Kimbum Chorten, Gyantse

Kimbum Chorten again!

Inside one of the chapels in the Kimbum

Inside another Kimbum Chapel, more my type (for offerings and prayers)


More yak for tea, I do rather like it.

No bloody breakfast though, as nowhere was open. Nevertheless, a last goodbye to Lhasa in the dark, pilgrims doing their stuff even then and flames shooting up in the darkenss from the juniper burners in Barkhor Square. And then all in our Toyota Landcruiser and off we go.

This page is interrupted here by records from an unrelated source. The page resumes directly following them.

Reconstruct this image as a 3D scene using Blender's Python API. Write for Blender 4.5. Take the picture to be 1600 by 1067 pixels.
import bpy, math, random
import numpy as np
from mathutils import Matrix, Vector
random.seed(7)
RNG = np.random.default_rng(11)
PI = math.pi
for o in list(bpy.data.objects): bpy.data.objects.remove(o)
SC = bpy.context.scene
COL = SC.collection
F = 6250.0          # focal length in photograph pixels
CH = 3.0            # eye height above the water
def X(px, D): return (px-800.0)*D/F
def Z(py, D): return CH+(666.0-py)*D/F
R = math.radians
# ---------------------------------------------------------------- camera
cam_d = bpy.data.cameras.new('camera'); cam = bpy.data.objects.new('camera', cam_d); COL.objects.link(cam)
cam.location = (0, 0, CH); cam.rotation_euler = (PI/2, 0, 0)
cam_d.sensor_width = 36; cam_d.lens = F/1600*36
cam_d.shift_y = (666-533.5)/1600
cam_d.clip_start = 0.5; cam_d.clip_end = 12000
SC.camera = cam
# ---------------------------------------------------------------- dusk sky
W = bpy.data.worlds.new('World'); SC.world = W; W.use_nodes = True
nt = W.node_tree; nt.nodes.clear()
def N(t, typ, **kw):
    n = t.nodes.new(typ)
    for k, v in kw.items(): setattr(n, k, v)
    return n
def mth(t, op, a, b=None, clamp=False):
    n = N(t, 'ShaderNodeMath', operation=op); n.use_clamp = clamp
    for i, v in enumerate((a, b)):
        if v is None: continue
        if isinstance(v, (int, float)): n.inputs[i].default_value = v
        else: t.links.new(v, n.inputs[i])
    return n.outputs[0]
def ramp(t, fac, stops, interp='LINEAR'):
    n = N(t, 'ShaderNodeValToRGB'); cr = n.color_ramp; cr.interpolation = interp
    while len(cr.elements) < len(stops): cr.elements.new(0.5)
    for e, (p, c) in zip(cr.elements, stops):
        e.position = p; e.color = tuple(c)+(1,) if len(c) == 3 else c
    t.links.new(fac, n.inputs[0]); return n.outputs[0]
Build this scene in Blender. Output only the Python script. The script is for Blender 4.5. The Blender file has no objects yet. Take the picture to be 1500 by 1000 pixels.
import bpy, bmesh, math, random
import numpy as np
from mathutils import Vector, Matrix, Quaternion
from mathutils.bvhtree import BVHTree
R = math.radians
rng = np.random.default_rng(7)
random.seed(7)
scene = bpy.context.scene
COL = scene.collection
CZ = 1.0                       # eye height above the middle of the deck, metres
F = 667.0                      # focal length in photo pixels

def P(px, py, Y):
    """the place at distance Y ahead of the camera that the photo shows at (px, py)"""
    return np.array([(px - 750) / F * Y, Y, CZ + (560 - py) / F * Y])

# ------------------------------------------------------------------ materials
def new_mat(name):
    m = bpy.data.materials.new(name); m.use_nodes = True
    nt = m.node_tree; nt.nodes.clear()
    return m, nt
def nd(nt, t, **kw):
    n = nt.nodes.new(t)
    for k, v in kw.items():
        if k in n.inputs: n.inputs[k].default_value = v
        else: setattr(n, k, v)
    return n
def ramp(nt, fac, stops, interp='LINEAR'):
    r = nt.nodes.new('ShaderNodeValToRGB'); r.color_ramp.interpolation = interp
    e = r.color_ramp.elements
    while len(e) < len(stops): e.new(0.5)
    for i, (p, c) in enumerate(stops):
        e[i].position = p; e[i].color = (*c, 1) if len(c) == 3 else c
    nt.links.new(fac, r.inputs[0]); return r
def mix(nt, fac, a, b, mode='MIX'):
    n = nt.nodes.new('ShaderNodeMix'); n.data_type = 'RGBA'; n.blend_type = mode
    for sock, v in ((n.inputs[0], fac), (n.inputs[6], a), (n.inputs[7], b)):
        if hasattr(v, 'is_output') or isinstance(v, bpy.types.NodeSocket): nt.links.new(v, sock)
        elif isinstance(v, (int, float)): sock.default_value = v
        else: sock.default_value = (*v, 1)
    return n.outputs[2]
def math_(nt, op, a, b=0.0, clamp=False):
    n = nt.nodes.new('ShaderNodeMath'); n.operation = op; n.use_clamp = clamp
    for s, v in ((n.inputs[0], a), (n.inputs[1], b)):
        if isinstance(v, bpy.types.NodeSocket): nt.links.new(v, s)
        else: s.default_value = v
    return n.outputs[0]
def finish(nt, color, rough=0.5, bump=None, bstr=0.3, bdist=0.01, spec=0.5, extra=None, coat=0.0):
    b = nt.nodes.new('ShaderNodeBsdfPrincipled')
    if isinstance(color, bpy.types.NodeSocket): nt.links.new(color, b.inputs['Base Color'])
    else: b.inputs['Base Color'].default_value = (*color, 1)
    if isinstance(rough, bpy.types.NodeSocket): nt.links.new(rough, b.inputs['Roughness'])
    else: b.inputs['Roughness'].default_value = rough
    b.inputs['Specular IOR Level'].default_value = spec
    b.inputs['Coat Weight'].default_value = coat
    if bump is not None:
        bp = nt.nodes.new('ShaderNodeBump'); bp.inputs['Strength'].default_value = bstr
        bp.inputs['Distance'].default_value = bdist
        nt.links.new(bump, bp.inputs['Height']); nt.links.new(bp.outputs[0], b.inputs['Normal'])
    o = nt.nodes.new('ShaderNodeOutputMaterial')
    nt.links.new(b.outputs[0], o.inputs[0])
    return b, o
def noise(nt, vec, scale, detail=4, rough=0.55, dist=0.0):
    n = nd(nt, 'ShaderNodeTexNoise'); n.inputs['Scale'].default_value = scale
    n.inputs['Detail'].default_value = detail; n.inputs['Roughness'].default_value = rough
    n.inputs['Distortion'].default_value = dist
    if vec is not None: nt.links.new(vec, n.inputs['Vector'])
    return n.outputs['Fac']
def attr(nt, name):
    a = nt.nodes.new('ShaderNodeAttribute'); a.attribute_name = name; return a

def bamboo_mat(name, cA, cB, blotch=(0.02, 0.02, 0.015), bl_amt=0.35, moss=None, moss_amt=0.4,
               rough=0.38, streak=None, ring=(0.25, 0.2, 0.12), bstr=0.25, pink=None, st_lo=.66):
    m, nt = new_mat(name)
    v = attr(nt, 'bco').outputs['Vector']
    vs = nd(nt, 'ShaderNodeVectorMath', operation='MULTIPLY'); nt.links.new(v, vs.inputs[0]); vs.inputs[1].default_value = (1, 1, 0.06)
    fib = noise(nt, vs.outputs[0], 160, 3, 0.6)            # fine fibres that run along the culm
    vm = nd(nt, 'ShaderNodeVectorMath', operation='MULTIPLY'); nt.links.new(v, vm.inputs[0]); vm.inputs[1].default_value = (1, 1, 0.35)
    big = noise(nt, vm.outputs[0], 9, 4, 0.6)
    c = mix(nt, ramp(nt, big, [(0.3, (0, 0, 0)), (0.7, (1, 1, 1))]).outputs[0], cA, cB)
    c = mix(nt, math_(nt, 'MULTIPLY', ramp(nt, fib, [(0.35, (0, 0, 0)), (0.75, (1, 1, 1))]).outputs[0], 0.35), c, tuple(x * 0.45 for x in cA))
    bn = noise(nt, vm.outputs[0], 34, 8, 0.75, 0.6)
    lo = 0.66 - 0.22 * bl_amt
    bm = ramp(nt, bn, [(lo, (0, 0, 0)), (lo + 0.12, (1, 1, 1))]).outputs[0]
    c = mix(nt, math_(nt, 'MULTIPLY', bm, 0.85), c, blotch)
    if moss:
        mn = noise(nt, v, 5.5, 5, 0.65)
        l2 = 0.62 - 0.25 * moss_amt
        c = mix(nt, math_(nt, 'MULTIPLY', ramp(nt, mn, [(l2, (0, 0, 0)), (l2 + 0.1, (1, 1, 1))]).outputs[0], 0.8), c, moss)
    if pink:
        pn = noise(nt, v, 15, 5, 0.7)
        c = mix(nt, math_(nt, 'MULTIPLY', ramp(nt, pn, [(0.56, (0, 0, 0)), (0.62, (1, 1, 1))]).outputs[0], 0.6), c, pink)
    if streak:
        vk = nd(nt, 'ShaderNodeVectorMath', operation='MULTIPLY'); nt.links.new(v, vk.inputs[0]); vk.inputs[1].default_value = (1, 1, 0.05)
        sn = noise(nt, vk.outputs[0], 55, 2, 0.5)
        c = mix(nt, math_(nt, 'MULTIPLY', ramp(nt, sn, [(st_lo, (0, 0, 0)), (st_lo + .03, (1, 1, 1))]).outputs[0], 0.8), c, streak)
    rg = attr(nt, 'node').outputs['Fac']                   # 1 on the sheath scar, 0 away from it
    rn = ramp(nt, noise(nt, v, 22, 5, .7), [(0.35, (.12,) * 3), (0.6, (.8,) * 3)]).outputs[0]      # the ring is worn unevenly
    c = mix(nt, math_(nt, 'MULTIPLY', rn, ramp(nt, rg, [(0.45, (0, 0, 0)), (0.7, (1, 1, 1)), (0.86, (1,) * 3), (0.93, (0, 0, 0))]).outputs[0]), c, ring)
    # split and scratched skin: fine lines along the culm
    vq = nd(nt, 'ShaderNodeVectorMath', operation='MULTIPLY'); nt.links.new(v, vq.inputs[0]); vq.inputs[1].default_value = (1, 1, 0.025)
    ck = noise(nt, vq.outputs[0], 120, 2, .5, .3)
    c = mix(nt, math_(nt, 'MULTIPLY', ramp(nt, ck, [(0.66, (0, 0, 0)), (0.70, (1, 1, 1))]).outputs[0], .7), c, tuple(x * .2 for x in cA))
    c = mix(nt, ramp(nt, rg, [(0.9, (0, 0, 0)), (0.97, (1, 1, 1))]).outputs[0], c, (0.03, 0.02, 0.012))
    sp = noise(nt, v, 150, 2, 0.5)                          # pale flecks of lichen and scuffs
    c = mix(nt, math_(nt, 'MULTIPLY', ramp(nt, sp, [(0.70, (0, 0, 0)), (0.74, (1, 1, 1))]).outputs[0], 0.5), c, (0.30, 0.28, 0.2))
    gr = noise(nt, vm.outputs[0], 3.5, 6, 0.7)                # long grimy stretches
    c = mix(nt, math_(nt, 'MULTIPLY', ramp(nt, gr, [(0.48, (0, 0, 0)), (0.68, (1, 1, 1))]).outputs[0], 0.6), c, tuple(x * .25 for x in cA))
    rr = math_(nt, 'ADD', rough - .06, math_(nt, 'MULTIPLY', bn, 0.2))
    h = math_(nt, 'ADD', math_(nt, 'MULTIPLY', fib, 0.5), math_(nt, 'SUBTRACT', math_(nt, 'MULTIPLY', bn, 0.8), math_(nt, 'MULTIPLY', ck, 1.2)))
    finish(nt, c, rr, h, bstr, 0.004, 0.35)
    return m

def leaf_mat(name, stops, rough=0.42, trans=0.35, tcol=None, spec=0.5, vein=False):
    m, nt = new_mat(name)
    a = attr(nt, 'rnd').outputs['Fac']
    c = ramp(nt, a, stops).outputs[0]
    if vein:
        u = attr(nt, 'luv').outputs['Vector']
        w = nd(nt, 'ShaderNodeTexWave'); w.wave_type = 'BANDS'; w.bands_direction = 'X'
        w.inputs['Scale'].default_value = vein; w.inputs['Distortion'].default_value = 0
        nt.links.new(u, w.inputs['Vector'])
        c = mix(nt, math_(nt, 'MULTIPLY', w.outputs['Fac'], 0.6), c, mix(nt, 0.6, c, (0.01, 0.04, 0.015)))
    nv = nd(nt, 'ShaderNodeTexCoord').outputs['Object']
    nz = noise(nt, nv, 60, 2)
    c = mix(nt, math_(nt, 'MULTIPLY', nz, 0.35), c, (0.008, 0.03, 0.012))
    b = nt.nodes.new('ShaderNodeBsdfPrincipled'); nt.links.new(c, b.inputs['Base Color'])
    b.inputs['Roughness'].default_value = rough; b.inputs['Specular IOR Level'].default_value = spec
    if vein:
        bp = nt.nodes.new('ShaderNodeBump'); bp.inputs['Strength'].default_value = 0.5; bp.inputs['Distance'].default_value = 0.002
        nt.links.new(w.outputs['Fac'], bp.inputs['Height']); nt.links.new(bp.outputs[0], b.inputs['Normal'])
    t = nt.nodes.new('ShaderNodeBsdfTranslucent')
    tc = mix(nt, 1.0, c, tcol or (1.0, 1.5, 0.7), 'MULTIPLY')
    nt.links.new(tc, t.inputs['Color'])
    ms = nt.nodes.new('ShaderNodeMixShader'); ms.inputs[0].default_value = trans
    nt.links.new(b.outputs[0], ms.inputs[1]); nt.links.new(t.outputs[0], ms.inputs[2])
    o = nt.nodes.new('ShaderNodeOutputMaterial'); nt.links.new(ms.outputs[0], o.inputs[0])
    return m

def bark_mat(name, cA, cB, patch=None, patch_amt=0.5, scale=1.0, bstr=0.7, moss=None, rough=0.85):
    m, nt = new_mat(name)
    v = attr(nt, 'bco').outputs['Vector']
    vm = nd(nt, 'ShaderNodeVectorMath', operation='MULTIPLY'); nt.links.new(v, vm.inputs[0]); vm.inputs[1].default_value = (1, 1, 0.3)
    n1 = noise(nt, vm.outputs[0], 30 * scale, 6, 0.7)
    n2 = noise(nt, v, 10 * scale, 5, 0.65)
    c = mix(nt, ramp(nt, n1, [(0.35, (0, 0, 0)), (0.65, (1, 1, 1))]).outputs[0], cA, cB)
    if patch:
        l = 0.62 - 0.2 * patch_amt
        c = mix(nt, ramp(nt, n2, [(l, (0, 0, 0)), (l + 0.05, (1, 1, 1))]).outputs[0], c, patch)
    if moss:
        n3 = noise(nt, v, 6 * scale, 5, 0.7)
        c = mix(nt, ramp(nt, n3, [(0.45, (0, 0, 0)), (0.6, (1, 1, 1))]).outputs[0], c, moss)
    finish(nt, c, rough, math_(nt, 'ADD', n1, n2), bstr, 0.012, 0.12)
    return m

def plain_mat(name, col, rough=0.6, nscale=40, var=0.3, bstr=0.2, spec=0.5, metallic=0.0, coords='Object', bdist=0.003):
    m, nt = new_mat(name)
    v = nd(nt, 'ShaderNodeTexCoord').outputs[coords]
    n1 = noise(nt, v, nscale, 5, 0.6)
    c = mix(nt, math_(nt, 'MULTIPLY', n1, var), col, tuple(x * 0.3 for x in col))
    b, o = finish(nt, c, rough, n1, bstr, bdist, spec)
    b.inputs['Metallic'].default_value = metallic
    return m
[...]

Decent roads for about an hour and then off road via Kongkarchordi Monastery. The monks were in full swing, chanting, banging cymbals and drums, and blowing those big Tibetan trumpets. It was great, even darker than usual, even more skulls and stuff than usual, very atmospheric. I haven't managed to get bored of these temples yet.

And then very bumpy roads for the rest of the day, many with very alarming drops off crumbly edges. Fortunately Tashi - our driver (Tashi is Tibetan for lucky) is a careful driver. Unfortunately he doesn't speak English, and none of us speak Tibetan, so a lot is worked out between him and I in Mandarin, which has worked OK so far!

Next we snaked up and up on crumbly precipitous roads to the first 5,000 metre pass of the day. I have to say we are all feeling the altitude, but just headaches and coughs as yet. A very empty landscape, and then as we came over the pass - prayer flags everywhere - below us was Yan-Drok Lake, turquoise blue surrounded by snowcapped mountains. Down and around the lake, and then along various alarming roads to lunch. Then another great blue lake, a magnificent glacier, an icefall, another 5,000 metre pass, and then down to arriving in Gyantse tea-time this evening.

At 4,000 metres we are a 1000 foot higher than Lhasa, and as I said, my head is throbbing, but it all helps towards acclimatising to Everest I hope. We had a quick look at the local sights, they were great in the evening light, and the town is great, very Tibetan. The main 'sights' are the Pelkor Chode Monastery, particulalrly the Baiju temple, which was so atmospherically dark, we had to use our torches. Next to this is the biggest Chorten I have ever seen - the Kimbum - six floors of dark mysterious chapels, with a brightly coloured outside. And nearby is a hilltop castle called the Gyantse Zhong. Jorchen, Yumi and I are in one ensuite room, and Peggy and Yann next door in what is actually a rather nice hotel too.